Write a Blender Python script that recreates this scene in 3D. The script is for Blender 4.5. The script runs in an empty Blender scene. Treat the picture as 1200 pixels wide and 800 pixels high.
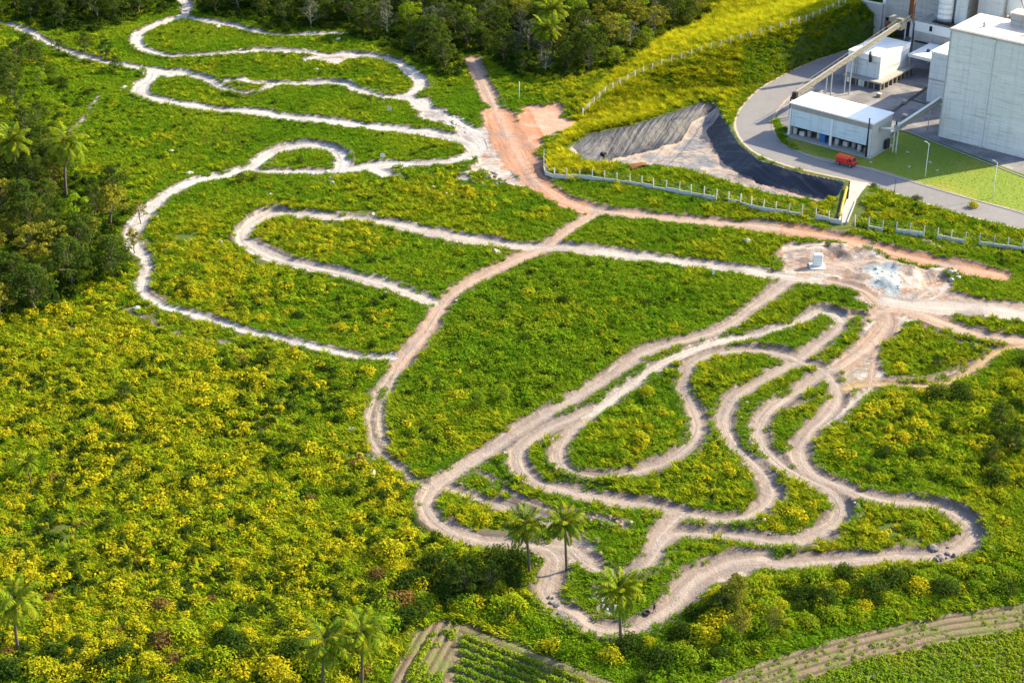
import bpy, math, random
import numpy as np
from mathutils import Vector, Matrix
R = random.Random(7); rng = np.random.default_rng(7)
sc = bpy.context.scene; C = sc.collection
rad = math.radians

# ------------------------------------------------------------------ camera
FPX, PITCH, CH = 2000.0, rad(28), 160.0          # focal in photo pixels (1200 wide), pitch, height
cam = bpy.data.objects.new('camera', bpy.data.cameras.new('camera')); C.objects.link(cam)
cam.location = (0, 0, CH); cam.rotation_euler = (math.pi/2 - PITCH, 0, 0)
cam.data.sensor_width = 36; cam.data.lens = 36*FPX/1200; cam.data.clip_end = 20000; cam.data.clip_start = 1
sc.camera = cam
cp, sp = math.cos(PITCH), math.sin(PITCH)
def ray(u, v):
    a = (u-600)/FPX; b = (400-v)/FPX
    return np.array([a, cp + b*sp, -sp + b*cp])
def W(u, v, z=0.0):                               # photo pixel -> world point at height z
    d = ray(u, v); t = (z-CH)/d[2]
    return np.array([d[0]*t, d[1]*t, z])
def PX(x, y, z=0.0):                              # world -> photo pixel (vectorised)
    c = y*cp - (z-CH)*sp
    return 600 + FPX*x/c, 400 - FPX*(y*sp + (z-CH)*cp)/c

# ------------------------------------------------------------------ noise
_T = rng.random((256, 256))
def vn(x, y, s, seed=0):
    x = np.asarray(x)/s + seed*17.3; y = np.asarray(y)/s + seed*9.7
    xi = np.floor(x).astype(int); yi = np.floor(y).astype(int)
    fx = x-xi; fy = y-yi; fx = fx*fx*(3-2*fx); fy = fy*fy*(3-2*fy)
    a = _T[xi & 255, yi & 255]; b = _T[(xi+1) & 255, yi & 255]; c = _T[xi & 255, (yi+1) & 255]; d = _T[(xi+1) & 255, (yi+1) & 255]
    return (a*(1-fx)+b*fx)*(1-fy) + (c*(1-fx)+d*fx)*fy
def fb(x, y, s, seed=0): return vn(x, y, s, seed)*.55 + vn(x, y, s/2.1, seed+3)*.3 + vn(x, y, s/4.3, seed+5)*.15
def sst(a, b, x):
    t = np.clip((x-a)/(b-a), 0, 1); return t*t*(3-2*t)

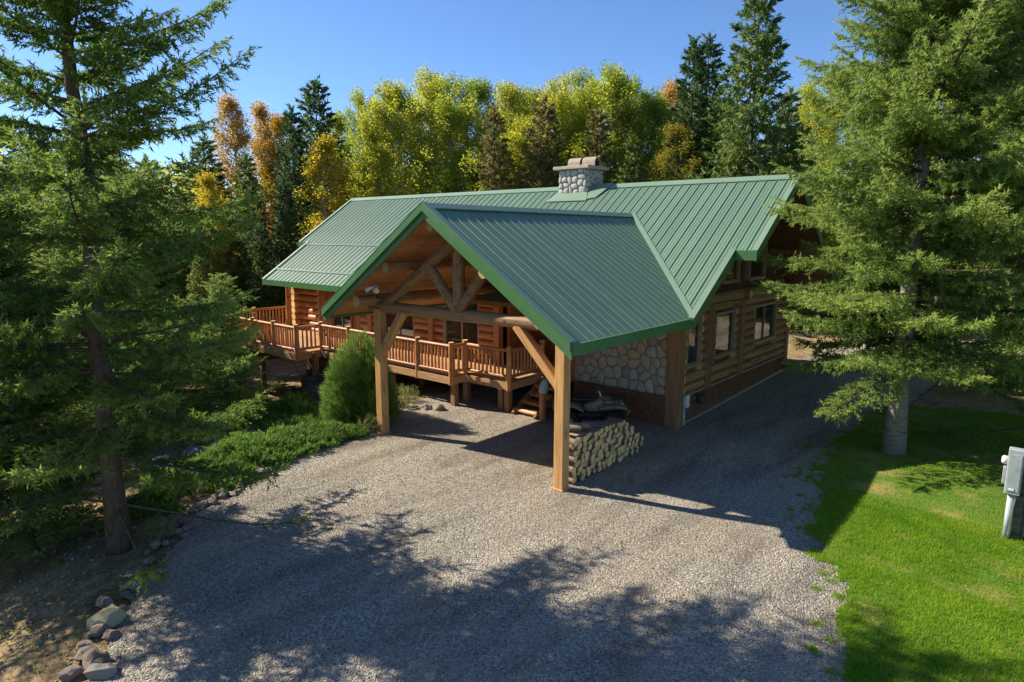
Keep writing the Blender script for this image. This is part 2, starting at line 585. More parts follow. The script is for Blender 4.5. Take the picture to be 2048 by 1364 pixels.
__________
Write the full listing out again with every line unchanged, but include no pictures.

▶ **Result of the exercise**
Write a Blender Python script that recreates this scene in 3D. The script is for Blender 4.5. The script runs in an empty Blender scene. Treat the picture as 1200 pixels wide and 800 pixels high.
import bpy, math, random
import numpy as np
from mathutils import Vector, Matrix
R = random.Random(7); rng = np.random.default_rng(7)
sc = bpy.context.scene; C = sc.collection
rad = math.radians

# ------------------------------------------------------------------ camera
FPX, PITCH, CH = 2000.0, rad(28), 160.0          # focal in photo pixels (1200 wide), pitch, height
cam = bpy.data.objects.new('camera', bpy.data.cameras.new('camera')); C.objects.link(cam)
cam.location = (0, 0, CH); cam.rotation_euler = (math.pi/2 - PITCH, 0, 0)
cam.data.sensor_width = 36; cam.data.lens = 36*FPX/1200; cam.data.clip_end = 20000; cam.data.clip_start = 1
sc.camera = cam
cp, sp = math.cos(PITCH), math.sin(PITCH)
def ray(u, v):
    a = (u-600)/FPX; b = (400-v)/FPX
    return np.array([a, cp + b*sp, -sp + b*cp])
def W(u, v, z=0.0):                               # photo pixel -> world point at height z
    d = ray(u, v); t = (z-CH)/d[2]
    return np.array([d[0]*t, d[1]*t, z])
def PX(x, y, z=0.0):                              # world -> photo pixel (vectorised)
    c = y*cp - (z-CH)*sp
    return 600 + FPX*x/c, 400 - FPX*(y*sp + (z-CH)*cp)/c

# ------------------------------------------------------------------ noise
_T = rng.random((256, 256))
def vn(x, y, s, seed=0):
    x = np.asarray(x)/s + seed*17.3; y = np.asarray(y)/s + seed*9.7
    xi = np.floor(x).astype(int); yi = np.floor(y).astype(int)
    fx = x-xi; fy = y-yi; fx = fx*fx*(3-2*fx); fy = fy*fy*(3-2*fy)
    a = _T[xi & 255, yi & 255]; b = _T[(xi+1) & 255, yi & 255]; c = _T[xi & 255, (yi+1) & 255]; d = _T[(xi+1) & 255, (yi+1) & 255]
    return (a*(1-fx)+b*fx)*(1-fy) + (c*(1-fx)+d*fx)*fy
def fb(x, y, s, seed=0): return vn(x, y, s, seed)*.55 + vn(x, y, s/2.1, seed+3)*.3 + vn(x, y, s/4.3, seed+5)*.15
def sst(a, b, x):
    t = np.clip((x-a)/(b-a), 0, 1); return t*t*(3-2*t)

Keep writing the Blender script for this image. This is part 2, starting at line 585. More parts follow. The script is for Blender 4.5. Take the picture to be 2048 by 1364 pixels.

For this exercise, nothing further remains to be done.